The third story is the congressional report concerning investigations of the alleged partisan firing of nine US attorneys at the directive of former US Attorney General, Alberto Gonzalez. That is a story with legs as long as the current fiscal crisis and, I would argue, for similar reasons.
It all boils down to faith, as I suggested at the tail end of my previous column. If capitalism is a system that hinges on the future, then it is also a system that hinges on faith. The reason words like ‘fidelity’ and ‘trust’ and ‘credit’ (as in credere) loom so large in bank names is that the global system of capital is based on lending, and lending is based on trust. The real crisis in the current system is that no one, literally no one, trusts anyone anymore.
Well-meaning citizens seeking loans to buy cars and houses and such no longer trust the people lending them money to tell them the truth about the conditions under which they are borrowing that money. Too many people have lost everything because the conditions of their original loan changed under their very feet.
And now the crisis in trust has shifted gears, moving to the financial sector. So many bad loans have resulted in so many failures and foreclosures that banks themselves are hesitant to loan anyone money—even each other. If no one is being honest about the state of their financial health, and if everyone is overextended, then how do we know to whom we can lend (or turn) with confidence?
I would add a further wrinkle to the current crisis; it is a cultural wrinkle with a religious edge.
The language of faith has been so debased in the current economy, that it no longer seems worthy of credit. Faith has been invoked too many times, too casually, and in relation to too many things. And along the way, faith has been privatized—just the way evangelicals understand it. The current president, and his allegedly Palin-fueled base, have a lot to do with that.
For theirs is an utterly “individualist“ understanding of the language faith. Faith is what gets you (singular) right with your Maker (singular), what gets you (singular) into heaven (singular), what makes you (singular) secure about eternal life (singular, future tense). It has little to do with being believed. Or believable. And the ugly secret lying at the heart of the capitalist enterprise is that, for all its rhetoric of ferocious competition and punishing failure, capitalism hinges on faith, on trusting the word of those with whom you deal. If they borrow, they will repay. If you lend, you will deliver what you promise. Oversight and regulation are required simply to ensure that both parties to any capitalist bargain keep their word. But no such oversight entity can inspire faith. And faith—conceived as “public,“ not private trust—is what dropped off the radar a week ago.
This administration cannot restore it. Their Attorney General, the highest officer defending the rule of law in the land, was not only a patsy for this administration, he was a reckless rule-breaker who flirted shamelessly with the very edge of legality. These men to restore confidence—to say it again, “public“ trust—to a failing system.

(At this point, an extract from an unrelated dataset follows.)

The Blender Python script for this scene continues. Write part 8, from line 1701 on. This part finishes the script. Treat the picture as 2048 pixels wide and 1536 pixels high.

In a long-forgotten story that never got the attention it deserved, former Democratic Majority Leader, Tom Daschle, related the following exchange during his first meeting with then President-elect, George W. Bush No sooner had he been seated than Bush told him that he “hoped [Daschle] would never lie to him.” Blindsided and perplexed, Daschle responded lamely by saying that he hoped the President would never lie to him, either. The point of that exchange is that lying was already on this President’s mind, even before he took office. It is on everyone’s mind now.
The proposed special prosecutor who will soon be appointed to look into the Gonzalez firings will doubtless gather ample evidence to show us yet again how many shameless liars work for this administration. They are many of the same people who have demonstrated no concern for the future or the long term, and no sense that they understand the reality or the enormity of the numbers they throw around with such casual abandon.
Such leaders cannot, simply cannot, save us. They cannot restore the public trust, which is the only sure way to a slower (but surer) recovery. And such a recovery will be slow. Undoing this kind of damage requires a slow-fix, not a fast one, and will take a great deal of time. It is an inelegant and unhappy burden for the next President to bear. But it is ours, and we must faithfully exercise our duties in serving it.
That “forgiveness“—of massive debts and of corporate malfeasance—must be part of such a solution is an especially bitter pill to swallow.